Nearly a decade later, the story of one young man still brings DeMica Robinson to tears.

“He had it kind of hard,” DeMica recalled. “He lived in Cheatham County, so I had to go up there as a probation officer and see him. This one particular day I couldn’t get up there to see him, and I called him and said ‘I’m going to come and see you tomorrow.'”

But DeMica found out he died by suicide. She told herself she had to do something to reach young people before they got in trouble with the law.

“I felt like, there needed to be something like I could, what could I do?” DeMica asked herself.

At the urging of a friend, DeMica took a criminal justice teaching position. She incorporates real-world cases and things she saw as a probation officer into her lessons.

“Step outside, that’s all you have to do, and see you know what it is that these young people are going through,” DeMica said. “Just trying to be a light and encourage them to do something positive.”

DeMica has overcome challenges herself. Her mother died when DeMica was just 15, and she had her first child when she was 18 in high school. But she persevered to graduate from college and get her master’s degree.

“I use my own stories and let them know that your story is safe with me. We can work through this and talk and work it out,” DeMica said. “In the end, you’ll have something positive to take away (with) you.”

DeMica has been teaching for eight years and was just recently named the Cane Ridge High School Teacher of the Year, but her passion for helping others reaches beyond the classroom. In 2019, she was on a trip home to visit her family in Knoxville, when she noticed a large homeless community downtown.

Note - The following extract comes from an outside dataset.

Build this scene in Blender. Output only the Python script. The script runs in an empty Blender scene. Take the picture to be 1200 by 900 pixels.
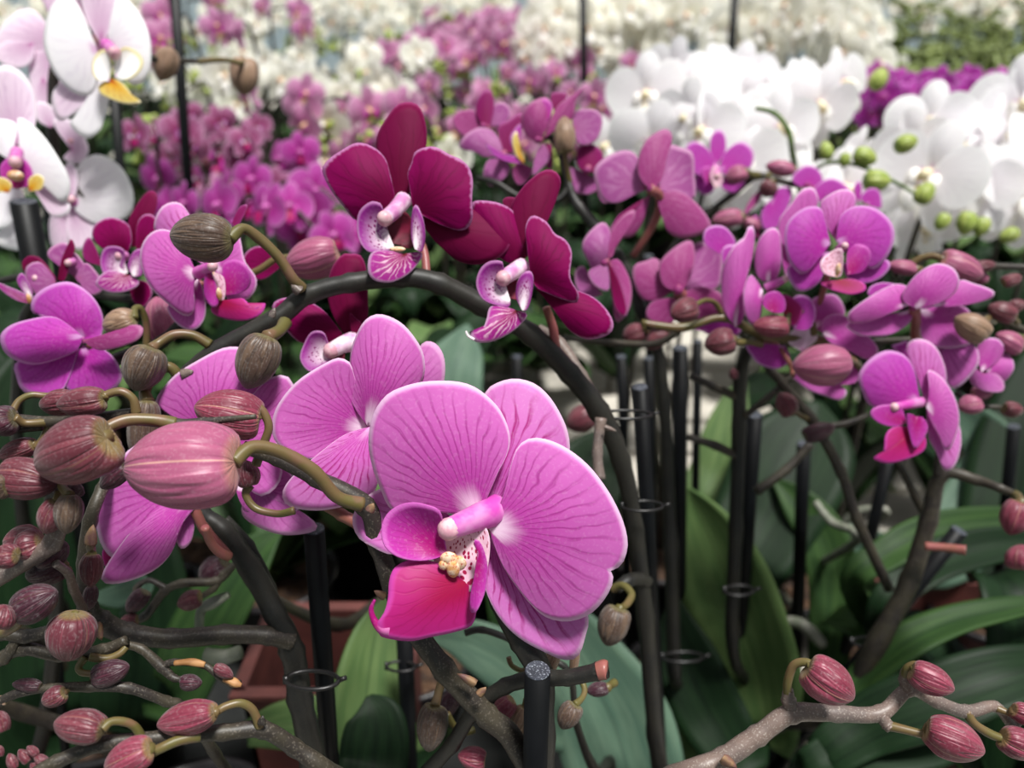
import bpy, bmesh, math, random
from mathutils import Vector, Matrix, noise as mnoise
S = bpy.context.scene
# ---------------------------------------------------------------- camera
FPX = 906.0
PITCH = math.radians(26.0)
CAM = Vector((0.0, 0.0, 1.45))
FW = Vector((0, math.cos(PITCH), -math.sin(PITCH)))
UP = Vector((0, math.sin(PITCH), math.cos(PITCH)))
RT = Vector((1, 0, 0))
cd = bpy.data.cameras.new('camera')
cam = bpy.data.objects.new('camera', cd)
S.collection.objects.link(cam)
cam.location = CAM
cam.rotation_euler = (math.pi / 2 - PITCH, 0, 0)
cd.sensor_width = 36.0
cd.lens = 36.0 * FPX / 1200.0
cd.clip_start = 0.01
cd.clip_end = 200
cd.dof.use_dof = True
cd.dof.focus_distance = 0.266
cd.dof.aperture_fstop = 7.5
S.camera = cam
# ---------------------------------------------------------------- light
W = bpy.data.worlds.new('greenhouse_sky')
S.world = W
W.use_nodes = True
wn = W.node_tree
wn.nodes.clear()
wo = wn.nodes.new('ShaderNodeOutputWorld')
wb = wn.nodes.new('ShaderNodeBackground')
wt = wn.nodes.new('ShaderNodeTexCoord')
ws = wn.nodes.new('ShaderNodeSeparateXYZ')
wr = wn.nodes.new('ShaderNodeValToRGB')
wn.links.new(wt.outputs['Generated'], ws.inputs[0])
wn.links.new(ws.outputs['Z'], wr.inputs[0])
wr.color_ramp.elements[0].position = 0.0
wr.color_ramp.elements[0].color = (0.30, 0.46, 0.56, 1)
wr.color_ramp.elements[1].position = 0.6
wr.color_ramp.elements[1].color = (1.0, 1.0, 1.0, 1)
wn.links.new(wr.outputs[0], wb.inputs[0])
wb.inputs[1].default_value = 0.44
wn.links.new(wb.outputs[0], wo.inputs[0])
sd = bpy.data.lights.new('sun', 'SUN')
sun = bpy.data.objects.new('sun', sd)
S.collection.objects.link(sun)
sun.location = (1, 1, 4)
SUNDIR = Vector((0.22, -0.22, 1.0)).normalized()
sun.rotation_euler = SUNDIR.to_track_quat('Z', 'Y').to_euler()
sd.energy = 5.6
sd.angle = math.radians(11)
sd.color = (1.0, 0.985, 0.95)
S.view_settings.view_transform = 'Standard'
S.view_settings.look = 'None'
S.view_settings.gamma = 1.0
S.view_settings.use_curve_mapping = False
S.view_settings.exposure = 0.38
S.cycles.max_bounces = 8
S.cycles.use_denoising = True
BZ = 0.85   # height of the bench top
RND = random.Random(7)
COL = S.collection


# ---------------------------------------------------------------- helpers
def P(px, py, d):
    return CAM + RT * ((px - 600.0) / FPX * d) + UP * (-(py - 450.0) / FPX * d) + FW * d


def R_(px, d):
    return px * d / FPX


def lin(c):
    m_ = min(max((min(c) - 170) / 60.0, 0.0), 1.0)
    k_ = 0.74 + 0.26 * m_
    return tuple(k_ * ((v / 255.0) / 12.92 if v <= 10 else ((v / 255.0 + 0.055) / 1.055) ** 2.4) for v in c) + (1.0,)


def link(o, parent=None):
    COL.objects.link(o)
    if parent is not None:
        o.parent = parent
        o.matrix_parent_inverse = parent.matrix_basis.inverted()
    return o


def mesh_obj(name, verts, faces, mats, parent=None, uvs=None, midx=None, smooth=True):
    me = bpy.data.meshes.new(name)
    me.from_pydata(verts, [], faces)
    if uvs:
        uvl = me.uv_layers.new(name='UVMap')
        for poly in me.polygons:
            for li in poly.loop_indices:
                uvl.data[li].uv = uvs[me.loops[li].vertex_index]
    if not isinstance(mats, (list, tuple)):
        mats = [mats]
    for m in mats:
        me.materials.append(m)
    if midx:
        for p_, k in zip(me.polygons, midx):
            p_.material_index = k
    if smooth:
        for p_ in me.polygons:
            p_.use_smooth = True
    me.update()
    return link(bpy.data.objects.new(name, me), parent)


def thing(name, label, cat, loc=(0, 0, 0), group=None):
    o = bpy.data.objects.new(name, None)
    COL.objects.link(o)
    o.location = loc
    o.empty_display_size = 0.02
    bpy.context.view_layer.update() if False else None
    o['label'] = label
    o['category'] = cat
    if group:
        o['group'] = group
    o.matrix_basis = Matrix.Translation(Vector(loc))
    return o


def tag(o, label, cat, group=None, kind=None):
    if label:
        o['label'] = label
    if cat:
        o['category'] = cat
    if group:
        o['group'] = group
    if kind:
        o['kind'] = kind
    return o


def catmull(pts, n, closed=False):
    """pts: list of tuples of any length; returns a smooth polyline"""
    m = len(pts)
    out = []
    segs = m if closed else m - 1
    for i in range(segs):
        if closed:
            a, b, c, d = pts[(i - 1) % m], pts[i], pts[(i + 1) % m], pts[(i + 2) % m]
        else:
            a, b, c, d = pts[max(i - 1, 0)], pts[i], pts[i + 1], pts[min(i + 2, m - 1)]
        for k in range(n):
            t = k / n
            out.append(tuple(0.5 * (2 * b[j] + (c[j] - a[j]) * t + (2 * a[j] - 5 * b[j] + 4 * c[j] - d[j]) * t * t
                                    + (3 * b[j] - a[j] - 3 * c[j] + d[j]) * t ** 3) for j in range(len(b))))
    if not closed:
        out.append(tuple(pts[-1]))
    return out


def resample(poly, n):
    """poly: list of 2-tuples, open; n+1 points evenly spaced by arc length"""
    L = [0.0]
    for a, b in zip(poly, poly[1:]):
        L.append(L[-1] + math.hypot(b[0] - a[0], b[1] - a[1]))
    out, j = [], 0
    for k in range(n + 1):
        t = L[-1] * k / n
        while j < len(L) - 2 and L[j + 1] < t:
            j += 1
        f = (t - L[j]) / max(L[j + 1] - L[j], 1e-9)
        out.append((poly[j][0] + (poly[j + 1][0] - poly[j][0]) * f, poly[j][1] + (poly[j + 1][1] - poly[j][1]) * f))
    return out


def petal_geo(base, outline, to3, dt=0.0, side=0.0, cup=0.0, bow=0.0, ruf=0.0, ns=36, nv=12, seed=0, curl=0.3):
    """a curved sheet that fans out from its base; to3(x, y, offset) places it; returns verts, faces, uvs"""
    pts = catmull([base] + list(outline) + [base], 6)
    pts = resample(pts, ns)
    cx = sum(p[0] for p in pts) / len(pts) - base[0]
    cy = sum(p[1] for p in pts) / len(pts) - base[1]
    l = math.hypot(cx, cy) or 1.0
    ax, ay = cx / l, cy / l
    A = max((p[0] - base[0]) * ax + (p[1] - base[1]) * ay for p in pts) or 1.0
    B = max(abs((p[0] - base[0]) * -ay + (p[1] - base[1]) * ax) for p in pts) or 1.0
    verts, uvs, faces = [to3(base[0], base[1], 0.0)], [(0.5, 0.0)], []
    pts = pts[1:-1]
    n = len(pts)
    for k in range(1, nv + 1):
        v = k / nv
        for i, p in enumerate(pts):
            dx, dy = p[0] - base[0], p[1] - base[1]
            r = math.hypot(dx, dy)
            c1x, c1y = ax * r * curl, ay * r * curl
            x = base[0] + 2 * v * (1 - v) * c1x + v * v * dx * (1) + 2 * v * (1 - v) * (dx - c1x) * 0.0
            y = base[1] + 2 * v * (1 - v) * c1y + v * v * dy
            # blend of the curved ray and a straight ray keeps an even spread
            x = 0.45 * x + 0.55 * (base[0] + v * dx)
            y = 0.45 * y + 0.55 * (base[1] + v * dy)
            a = ((x - base[0]) * ax + (y - base[1]) * ay) / A
            q = ((x - base[0]) * -ay + (y - base[1]) * ax) / B
            s = i / (n - 1)
            off = dt * a + side * q + cup * q * q + bow * math.sin(math.pi * min(max(a, 0), 1)) * (1 - 0.5 * q * q)
            off += ruf * v ** 3 * math.sin(s * 19 + seed * 1.7) * (0.6 + 0.4 * math.sin(s * 41 + seed))
            verts.append(to3(x, y, off))
            uvs.append((s, v))
    for i in range(n - 1):
        faces.append((0, 1 + i, 2 + i))
    for k in range(nv - 1):
        for i in range(n - 1):
            a0 = 1 + k * n + i
            faces.append((a0, a0 + n, a0 + n + 1, a0 + 1))
    return verts, faces, uvs


def pts2(s):
    return [tuple(float(q) for q in w.split(',')) for w in s.split()]


SEED = [0]


def T(parent, name, mat, s, d, dt=0, side=0, cup=0, bow=0, ruf=0.0, thick=0.45, label=None, ns=36, nv=12):
    """petal seen at pixel outline s (base first) at depth d metres; dt, side, cup, bow in millimetres"""
    SEED[0] += 1
    q = pts2(s)
    v, f, uv = petal_geo(q[0], q[1:], lambda x, y, o: P(x, y, d + o), dt / 1000, side / 1000, cup / 1000, bow / 1000,
                         ruf / 1000, ns, nv, SEED[0])
    o = mesh_obj(name, v, f, mat, parent, uv)
    m = o.modifiers.new('thickness', 'SOLIDIFY')
    m.thickness = thick / 1000
    m.offset = 0
    if label:
        o['label'] = label
    return o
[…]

“I woke up one morning, and I got on Facebook and I said, ‘Hey, everybody, I want to buy 100 drawstring bags and 100 water bottles, and we’re gonna fill them up with different things for the homeless. I just want to do this on Thanksgiving Day.'”

Friends and family joined the effort, and in 2020, they upgraded to backpacks and doubled the number they gave out. But in 2021, DeMica lost two of her cousins and her beloved grandmother. She was dealing with too much grief to organize the backpack drive.

“I remember sleeping; I was laying in the bed, and I was like, ‘God, there is so much going on. Why do we have to have all this tragedy?” DeMica asked in prayer.

But then, DeMica said her late grandmother spoke to her.

“I heard her and she was like, ‘You know what you have to do. Stay the course.’ So I had a push through my pain,” she said.

And she did. 2021 was their largest drive yet. Her group, called The Community of Givers, gathered 500 backpacks filled with cold-weather essentials, toiletries, and clothing. They handed them out in Knoxville, Murfreesboro, and on the streets of Nashville with enough left over to donate to the Nashville Rescue Mission.

“They’re homeless, but they’re human,” DeMica said. “We have conversations with them; we pray with them. Whatever they need, we just try to provide that.”

DeMica is a Navy reservist and participates in prison ministry all while being a mom of two and a sister to six siblings. DeMica says her mother instilled in her a drive to give back.

“She told me about God and how he loves me. He served, so our duty is to serve others. I do that because I was made that way; I was created to serve,” DeMica said.